## Objective
Report the count of lines containing the word "empty" in the entries below, and nothing more.

──────── Data entries ────────

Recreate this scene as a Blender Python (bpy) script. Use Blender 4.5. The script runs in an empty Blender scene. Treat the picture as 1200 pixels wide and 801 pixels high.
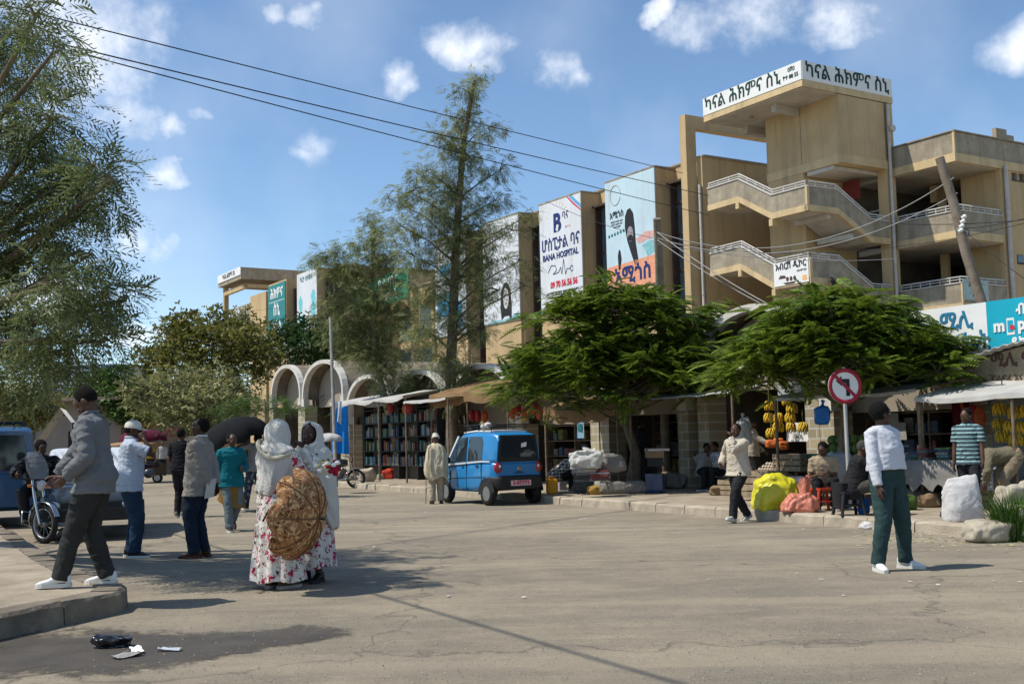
import bpy, math, random
import numpy as np
from mathutils import Vector, Matrix, noise
random.seed(7); RNG = np.random.default_rng(7)
scene = bpy.context.scene
COL = scene.collection
R = math.radians
# ------------------------------------------------------------------ camera
FPX, PITCH, ROLL, CAMZ = 1330.0, R(4.9), R(-1.28), 1.45
_c, _s = math.cos(ROLL), math.sin(ROLL)
_r = np.array([1, 0, 0.]); _f = np.array([0, math.cos(PITCH), math.sin(PITCH)]); _u = np.array([0, -math.sin(PITCH), math.cos(PITCH)])
CX, CY, CZ = _c*_r+_s*_u, -_s*_r+_c*_u, _f
cam_d = bpy.data.cameras.new('camera'); cam = bpy.data.objects.new('camera', cam_d); COL.objects.link(cam)
cam_d.sensor_width = 36; cam_d.lens = FPX/1200*36; cam_d.clip_end = 3000; cam_d.clip_start = .1
cam.matrix_world = Matrix(((CX[0], CY[0], -CZ[0], 0), (CX[1], CY[1], -CZ[1], 0), (CX[2], CY[2], -CZ[2], CAMZ), (0, 0, 0, 1)))
scene.camera = cam
# street axes: U runs away up the street, B from the road into the buildings
AZ = R(121.8); UX, UY = math.cos(AZ), math.sin(AZ); BX, BY = UY, -UX
FZ = AZ-math.pi
def W(u, b, z=0.): return Vector((u*UX+b*BX, u*UY+b*BY, z))
def ray(x, y): return CX*((x-600)/FPX)+CY*((400.5-y)/FPX)+CZ
def G(x, y, z=0.):
    d = ray(x, y); t = (z-CAMZ)/d[2]; return Vector((d[0]*t, d[1]*t, z))
def at(x, y, dep):
    d = ray(x, y); return Vector((d[0]*dep, d[1]*dep, CAMZ+d[2]*dep))
# ------------------------------------------------------------------ world
SUN_EL, SUN_AZ = R(57), R(188)         # azimuth of the sun, counter-clockwise from +X
world = bpy.data.worlds.new('World'); scene.world = world; world.use_nodes = True
def build_world():
    nt = world.node_tree; N = nt.nodes; L = nt.links; N.clear()
    out = N.new('ShaderNodeOutputWorld'); bg = N.new('ShaderNodeBackground'); bg.inputs[1].default_value = .142
    sky = N.new('ShaderNodeTexSky'); sky.sky_type = 'NISHITA'; sky.sun_disc = False
    sky.sun_elevation = SUN_EL; sky.sun_rotation = R(90)-SUN_AZ; sky.altitude = 1900; sky.air_density = 1.0; sky.dust_density = .9; sky.ozone_density = 1.2
    tc = N.new('ShaderNodeTexCoord')
    def noise_(scale, det, rough=.5):
        n = N.new('ShaderNodeTexNoise'); n.inputs['Scale'].default_value = scale; n.inputs['Detail'].default_value = det; n.inputs['Roughness'].default_value = rough
        L.new(tc.outputs['Generated'], n.inputs['Vector']); return n
    def math_(op, a, b=None, clamp=False):
        m = N.new('ShaderNodeMath'); m.operation = op; m.use_clamp = clamp
        for i, v in enumerate((a, b)):
            if v is None: continue
            if isinstance(v, (int, float)): m.inputs[i].default_value = v
            else: L.new(v, m.inputs[i])
        return m.outputs[0]
    clouds = [(110, 40, 125, 140), (50, 120, 120, 80), (140, 140, 70, 42), (90, 90, 100, 90), (150, 75, 50, 70), (150, 295, 55, 40), (665, 78, 62, 42), (690, 88, 40, 26), (645, 90, 40, 24), (368, 172, 54, 34), (350, 182, 34, 20), (555, 52, 74, 30), (575, 70, 34, 18), (450, 88, 30, 26), (365, 12, 34, 18), (318, 8, 22, 20), (860, 26, 95, 50), (900, 8, 60, 40), (985, 22, 66, 46), (770, 12, 22, 18), (1185, 62, 66, 38), (1235, 40, 70, 40), (185, 208, 26, 22), (235, 140, 28, 14), (195, 150, 26, 20), (130, 385, 95, 16), (60, 340, 130, 40)]
    wn = noise_(9, 5, .6); wv = N.new('ShaderNodeVectorMath'); wv.operation = 'MULTIPLY_ADD'; L.new(wn.outputs['Color'], wv.inputs[0]); wv.inputs[1].default_value = (.075, .075, .06); L.new(tc.outputs['Generated'], wv.inputs[2])
    wo = N.new('ShaderNodeVectorMath'); wo.operation = 'SUBTRACT'; L.new(wv.outputs[0], wo.inputs[0]); wo.inputs[1].default_value = (.0375, .0375, .03)
    field = None
    for (x, y, rx, ry) in clouds:
        d = ray(x, y); d = d/np.linalg.norm(d); az = math.atan2(d[1], d[0])-math.pi/2; el = math.asin(d[2])
        mp = N.new('ShaderNodeMapping'); mp.vector_type = 'TEXTURE'
        mp.inputs['Location'].default_value = d; mp.inputs['Rotation'].default_value = (el, 0, az); mp.inputs['Scale'].default_value = (rx/FPX, .3, ry/FPX)
        L.new(wo.outputs[0], mp.inputs['Vector'])
        g = N.new('ShaderNodeTexGradient'); g.gradient_type = 'SPHERICAL'; L.new(mp.outputs[0], g.inputs['Vector'])
        field = g.outputs['Fac'] if field is None else math_('MAXIMUM', field, g.outputs['Fac'])
    n1 = noise_(13, 8, .6); n2 = noise_(6, 4, .5)
    f = math_('ADD', math_('MULTIPLY', math_('POWER', field, .55), 1.18), math_('MULTIPLY', math_('SUBTRACT', n1.outputs['Fac'], .5), 3.1))
    mr = N.new('ShaderNodeMapRange'); mr.interpolation_type = 'SMOOTHSTEP'; mr.inputs[1].default_value = .35; mr.inputs[2].default_value = 1.75; L.new(f, mr.inputs[0])
    gate = math_('MULTIPLY', mr.outputs[0], math_('MULTIPLY', field, 6.0, True), True)
    wisp = N.new('ShaderNodeMapRange'); wisp.inputs[1].default_value = .47; wisp.inputs[2].default_value = .8; wisp.inputs[4].default_value = .2; L.new(n2.outputs['Fac'], wisp.inputs[0])
    mask = math_('MAXIMUM', math_('MULTIPLY', gate, .94), wisp.outputs[0])
    cl = N.new('ShaderNodeMix'); cl.data_type = 'RGBA'; L.new(n1.outputs['Fac'], cl.inputs[0]); cl.inputs[6].default_value = (5.2, 5.6, 6.2, 1); cl.inputs[7].default_value = (8.0, 8.0, 8.1, 1)
    tn = N.new('ShaderNodeMix'); tn.data_type = 'RGBA'; tn.blend_type = 'MULTIPLY'; tn.inputs[0].default_value = 1; L.new(sky.outputs[0], tn.inputs[6]); tn.inputs[7].default_value = (.82, .91, .93, 1)
    mx = N.new('ShaderNodeMix'); mx.data_type = 'RGBA'; L.new(mask, mx.inputs[0]); L.new(tn.outputs[2], mx.inputs[6]); L.new(cl.outputs[2], mx.inputs[7])
    L.new(mx.outputs[2], bg.inputs[0]); L.new(bg.outputs[0], out.inputs[0])
build_world()
sd = bpy.data.lights.new('sun', 'SUN'); sd.energy = 3.9; sd.angle = R(.53); sd.color = (1, .95, .86)
sun = bpy.data.objects.new('sun', sd); COL.objects.link(sun)
to_sun = Vector((math.cos(SUN_AZ)*math.cos(SUN_EL), math.sin(SUN_AZ)*math.cos(SUN_EL), math.sin(SUN_EL)))
sun.rotation_euler = to_sun.to_track_quat('Z', 'Y').to_euler(); sun.location = (-30, 0, 50)
vs = scene.view_settings; vs.view_transform = 'Standard'; vs.look = 'None'; vs.exposure = .35; vs.gamma = 1; vs.use_curve_mapping = False
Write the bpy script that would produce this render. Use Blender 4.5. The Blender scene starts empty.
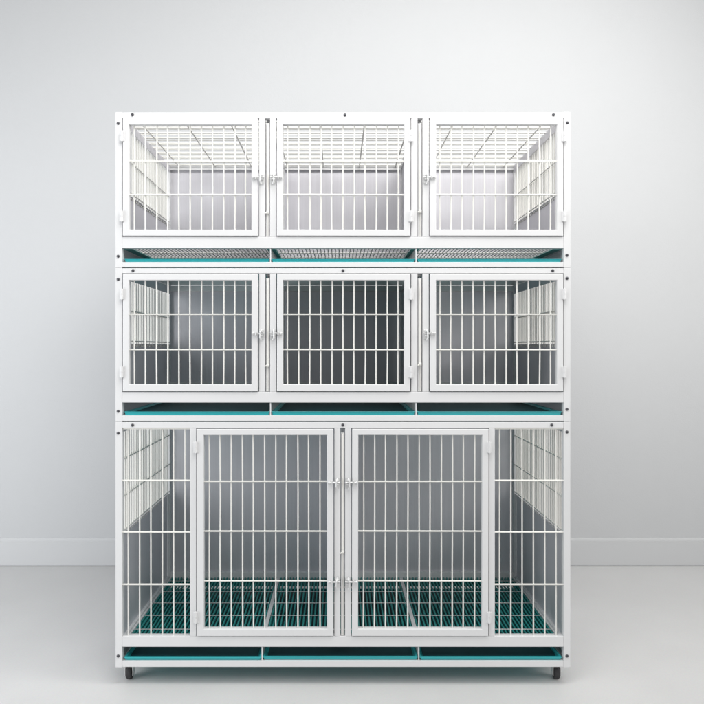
import bpy, bmesh, math, random
from mathutils import Vector, Matrix
random.seed(7)
S = 0.003                      # one pixel of the photograph on the cage's front plane, in metres
FLOOR = 686.0
CX = 343.0
def X(px): return (px - CX) * S
def Z(py): return (FLOOR - py) * S
DEPTH = 0.59
scene = bpy.context.scene
COL = scene.collection

# ------------------------------------------------------------------ materials
def new_mat(name):
    m = bpy.data.materials.new(name); m.use_nodes = True
    nt = m.node_tree
    return m, nt, nt.nodes['Principled BSDF']

def coated(name, col, rough=0.4, var=0.03, bump=0.02, scale=900, metallic=0.0, spec=0.5, dirt=0.0, dirtcol=None):
    m, nt, b = new_mat(name)
    N, L = nt.nodes, nt.links
    tc = N.new('ShaderNodeTexCoord')
    n1 = N.new('ShaderNodeTexNoise'); n1.inputs['Scale'].default_value = 6; n1.inputs['Detail'].default_value = 6
    L.new(tc.outputs['Object'], n1.inputs['Vector'])
    mx = N.new('ShaderNodeMix'); mx.data_type = 'RGBA'
    mx.inputs['A'].default_value = tuple(c * (1 - var) for c in col) + (1,)
    mx.inputs['B'].default_value = tuple(min(1, c * (1 + var)) for c in col) + (1,)
    L.new(n1.outputs['Fac'], mx.inputs['Factor'])
    out = mx.outputs['Result']
    if dirt > 0:
        n3 = N.new('ShaderNodeTexNoise'); n3.inputs['Scale'].default_value = 23; n3.inputs['Detail'].default_value = 10
        n3.inputs['Roughness'].default_value = 0.7
        L.new(tc.outputs['Object'], n3.inputs['Vector'])
        r = N.new('ShaderNodeMapRange'); r.inputs['From Min'].default_value = 0.55; r.inputs['From Max'].default_value = 0.8
        r.inputs['To Max'].default_value = dirt
        L.new(n3.outputs['Fac'], r.inputs['Value'])
        m2 = N.new('ShaderNodeMix'); m2.data_type = 'RGBA'
        L.new(r.outputs['Result'], m2.inputs['Factor']); L.new(out, m2.inputs['A'])
        m2.inputs['B'].default_value = tuple(dirtcol) + (1,)
        out = m2.outputs['Result']
    L.new(out, b.inputs['Base Color'])
    b.inputs['Metallic'].default_value = metallic
    b.inputs['Specular IOR Level'].default_value = spec
    rr = N.new('ShaderNodeMapRange'); rr.inputs['To Min'].default_value = rough - 0.06; rr.inputs['To Max'].default_value = rough + 0.08
    L.new(n1.outputs['Fac'], rr.inputs['Value']); L.new(rr.outputs['Result'], b.inputs['Roughness'])
    n2 = N.new('ShaderNodeTexNoise'); n2.inputs['Scale'].default_value = scale; n2.inputs['Detail'].default_value = 2
    L.new(tc.outputs['Object'], n2.inputs['Vector'])
    bp = N.new('ShaderNodeBump'); bp.inputs['Strength'].default_value = bump * 5; bp.inputs['Distance'].default_value = 0.0006
    L.new(n2.outputs['Fac'], bp.inputs['Height']); L.new(bp.outputs['Normal'], b.inputs['Normal'])
    return m

M_WHITE = coated('white_powder_coat', (0.73, 0.73, 0.735), 0.38, 0.02, 0.03, 700, dirt=0.10, dirtcol=(0.62, 0.60, 0.56))
M_WIRE  = coated('cream_wire_coat', (0.78, 0.77, 0.73), 0.35, 0.04, 0.02, 500)
M_SHEET = coated('grey_steel_sheet', (0.50, 0.505, 0.56), 0.40, 0.10, 0.02, 300, metallic=0.3, dirt=0.25, dirtcol=(0.44, 0.44, 0.46))
def sheet_mat():
    m, nt, b = new_mat('grey_steel_sheet'); N, L = nt.nodes, nt.links
    tc = N.new('ShaderNodeTexCoord')
    mp = N.new('ShaderNodeMapping'); mp.inputs['Scale'].default_value = (260, 260, 3); L.new(tc.outputs['Object'], mp.inputs['Vector'])
    st = N.new('ShaderNodeTexNoise'); st.inputs['Scale'].default_value = 1; st.inputs['Detail'].default_value = 5; L.new(mp.outputs['Vector'], st.inputs['Vector'])
    sm = N.new('ShaderNodeTexNoise'); sm.inputs['Scale'].default_value = 5.5; sm.inputs['Detail'].default_value = 8; sm.inputs['Distortion'].default_value = 0.6
    L.new(tc.outputs['Object'], sm.inputs['Vector'])
    a = N.new('ShaderNodeMix'); a.data_type = 'RGBA'; a.inputs['A'].default_value = (0.668, 0.655, 0.70, 1); a.inputs['B'].default_value = (0.765, 0.755, 0.79, 1)
    L.new(sm.outputs['Fac'], a.inputs['Factor'])
    c = N.new('ShaderNodeMix'); c.data_type = 'RGBA'; c.blend_type = 'MULTIPLY'; c.inputs['Factor'].default_value = 0.16
    L.new(a.outputs['Result'], c.inputs['A']); L.new(st.outputs['Fac'], c.inputs['B'])
    L.new(c.outputs['Result'], b.inputs['Base Color'])
    b.inputs['Metallic'].default_value = 0.25
    rg = N.new('ShaderNodeMapRange'); rg.inputs['From Min'].default_value = 0.3; rg.inputs['From Max'].default_value = 0.7
    rg.inputs['To Min'].default_value = 0.30; rg.inputs['To Max'].default_value = 0.52
    L.new(sm.outputs['Fac'], rg.inputs['Value']); L.new(rg.outputs['Result'], b.inputs['Roughness'])
    bp = N.new('ShaderNodeBump'); bp.inputs['Strength'].default_value = 0.25; bp.inputs['Distance'].default_value = 0.004
    wv = N.new('ShaderNodeTexNoise'); wv.inputs['Scale'].default_value = 3.0; wv.inputs['Detail'].default_value = 1; L.new(tc.outputs['Object'], wv.inputs['Vector'])
    L.new(wv.outputs['Fac'], bp.inputs['Height']); L.new(bp.outputs['Normal'], b.inputs['Normal'])
    return m
M_SHEET = sheet_mat()
M_TRAY_SHADE = coated('painted_tray_shade', (0.012, 0.060, 0.072), 0.5, 0.2, 0.04, 300)  # dark colour standing in for the shade inside the trays
M_TEAL  = coated('teal_plastic', (0.035, 0.42, 0.45), 0.34, 0.08, 0.02, 400)
M_SLAT  = coated('dark_teal_plastic', (0.015, 0.26, 0.245), 0.42, 0.12, 0.02, 400)
M_SCREW = coated('dark_screw_steel', (0.10, 0.10, 0.11), 0.38, 0.1, 0.02, 300, metallic=0.8)
M_ZINC  = coated('zinc_latch_metal', (0.72, 0.72, 0.72), 0.3, 0.05, 0.02, 300, metallic=0.35)
M_BLACK = coated('black_rubber', (0.03, 0.03, 0.032), 0.6, 0.1, 0.05, 300)
M_WALL  = coated('painted_wall', (0.575, 0.583, 0.592), 0.85, 0.012, 0.05, 180, spec=0.2)
M_SKIRT = coated('skirting_paint', (0.60, 0.607, 0.615), 0.65, 0.015, 0.03, 200)

def floor_mat():
    m, nt, b = new_mat('pale_floor')
    N, L = nt.nodes, nt.links
    tc = N.new('ShaderNodeTexCoord')
    n = N.new('ShaderNodeTexNoise'); n.inputs['Scale'].default_value = 2.2; n.inputs['Detail'].default_value = 9; n.inputs['Roughness'].default_value = 0.65
    L.new(tc.outputs['Object'], n.inputs['Vector'])
    n2 = N.new('ShaderNodeTexNoise'); n2.inputs['Scale'].default_value = 160; n2.inputs['Detail'].default_value = 4
    L.new(tc.outputs['Object'], n2.inputs['Vector'])
    cr = N.new('ShaderNodeMix'); cr.data_type = 'RGBA'
    cr.inputs['A'].default_value = (0.60, 0.595, 0.59, 1); cr.inputs['B'].default_value = (0.72, 0.72, 0.715, 1)
    L.new(n.outputs['Fac'], cr.inputs['Factor'])
    c2 = N.new('ShaderNodeMix'); c2.data_type = 'RGBA'; c2.blend_type = 'MULTIPLY'; c2.inputs['Factor'].default_value = 0.12
    L.new(cr.outputs['Result'], c2.inputs['A']); L.new(n2.outputs['Color'], c2.inputs['B'])
    L.new(c2.outputs['Result'], b.inputs['Base Color'])
    b.inputs['Roughness'].default_value = 0.42
    mr = N.new('ShaderNodeMapRange'); mr.inputs['To Min'].default_value = 0.32; mr.inputs['To Max'].default_value = 0.55
    L.new(n.outputs['Fac'], mr.inputs['Value']); L.new(mr.outputs['Result'], b.inputs['Roughness'])
    bp = N.new('ShaderNodeBump'); bp.inputs['Strength'].default_value = 0.12; bp.inputs['Distance'].default_value = 0.001
    L.new(n2.outputs['Fac'], bp.inputs['Height']); L.new(bp.outputs['Normal'], b.inputs['Normal'])
    return m
M_FLOOR = floor_mat()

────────

## Result of the task
2